KPConvX: Modernizing Kernel Point Convolution with Kernel Attention

TL;DR

This work revisits kernel-point convolution by introducing KPConvD, a depthwise variant, and KPConvX, which adds geometric kernel attention. By combining these operators with modern architectural designs and training strategies, the method achieves state-of-the-art results on S3DIS, ScanNetv2, and ScanObjectNN, while maintaining efficiency through nearest-kernel operations and shell-based kernel point layouts. The ablations demonstrate substantial gains from depthwise design, attention modulation, and carefully chosen kernel shells and groupings. Overall, KPConvX offers a robust, scalable framework for 3D point-cloud understanding, bridging geometric kernels with attention-like modulation for improved accuracy and efficiency.

Abstract

In the field of deep point cloud understanding, KPConv is a unique architecture that uses kernel points to locate convolutional weights in space, instead of relying on Multi-Layer Perceptron (MLP) encodings.

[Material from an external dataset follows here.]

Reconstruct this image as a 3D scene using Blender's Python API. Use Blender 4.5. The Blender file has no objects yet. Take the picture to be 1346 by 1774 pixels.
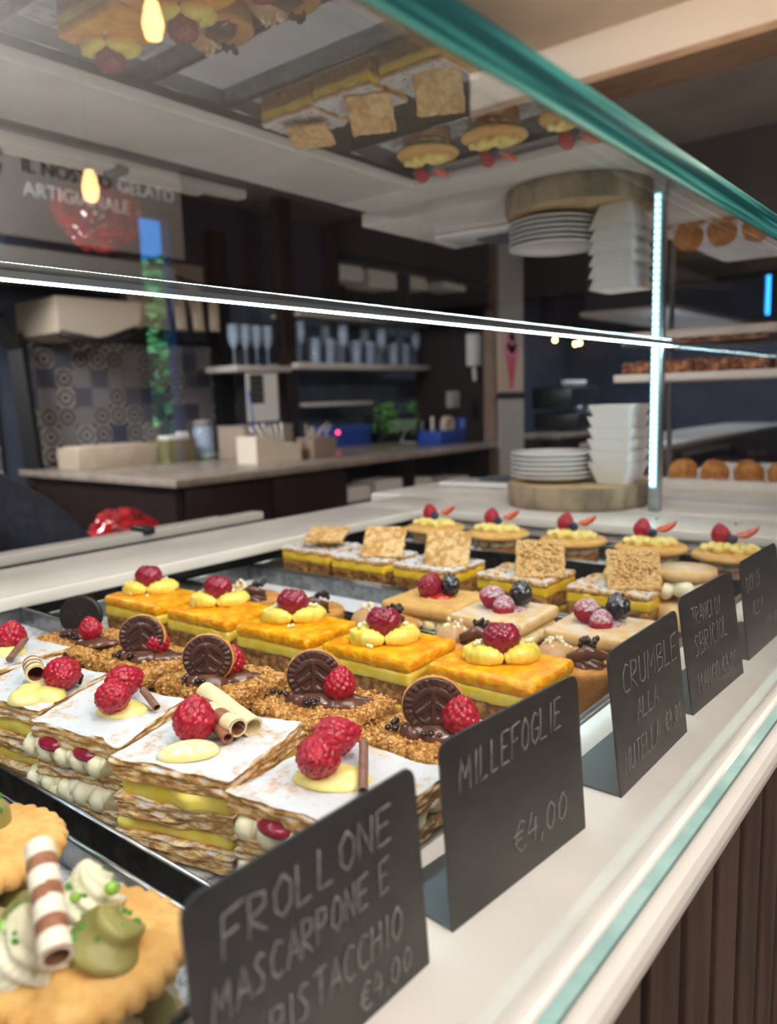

While it initially achieved success, it has since been surpassed by recent MLP networks that employ updated designs and training strategies. Building upon the kernel point principle, we present two novel designs: KPConvD (depthwise KPConv), a lighter design that enables the use of deeper architectures, and KPConvX, an innovative design that scales the depthwise convolutional weights of KPConvD with kernel attention values. Using KPConvX with a modern architecture and training strategy, we are able to outperform current state-of-the-art approaches on the ScanObjectNN, Scannetv2, and S3DIS datasets. We validate our design choices through ablation studies and release our code and models.

Figures (9)

• Figure 1: KPConvD and KPConvX using small (S) and large (L) architectures outperform other state-of-the-art architectures on ScanNetv2 dataset using a relatively small number of parameters.
• Figure 2: Illustration of our new designs compared to the original KPConv operator. KPConvD adopts a lighter depthwise design and KPConvX includes kernel attention.
• Figure 3: Illustration of our network architecture KPConvX-L. It can be used for semantic segmentation or shape classification. It has a total of $44$ encoder blocks, plus one stem KPConv and 4 decoder blocks. We use inverted bottleneck blocks and grid subsampling from one layer to the next.
• Figure 4: Illustration of kernel dispositions in 2D with one or two shells. Red circles are kernel points. The shells highlighted in green are placed regularly along the radius (left). The nearest-kernel area of each kernel point is shown in yellow (right).
• Figure 5: Illustration of our kernel attention principle, where chunks of space are weighted (right) compared to standard point self-attention where the neighbors are weighted depending on their feature instead of their position (left). In our design, no position encoding is needed, as the attention itself is a position encoding.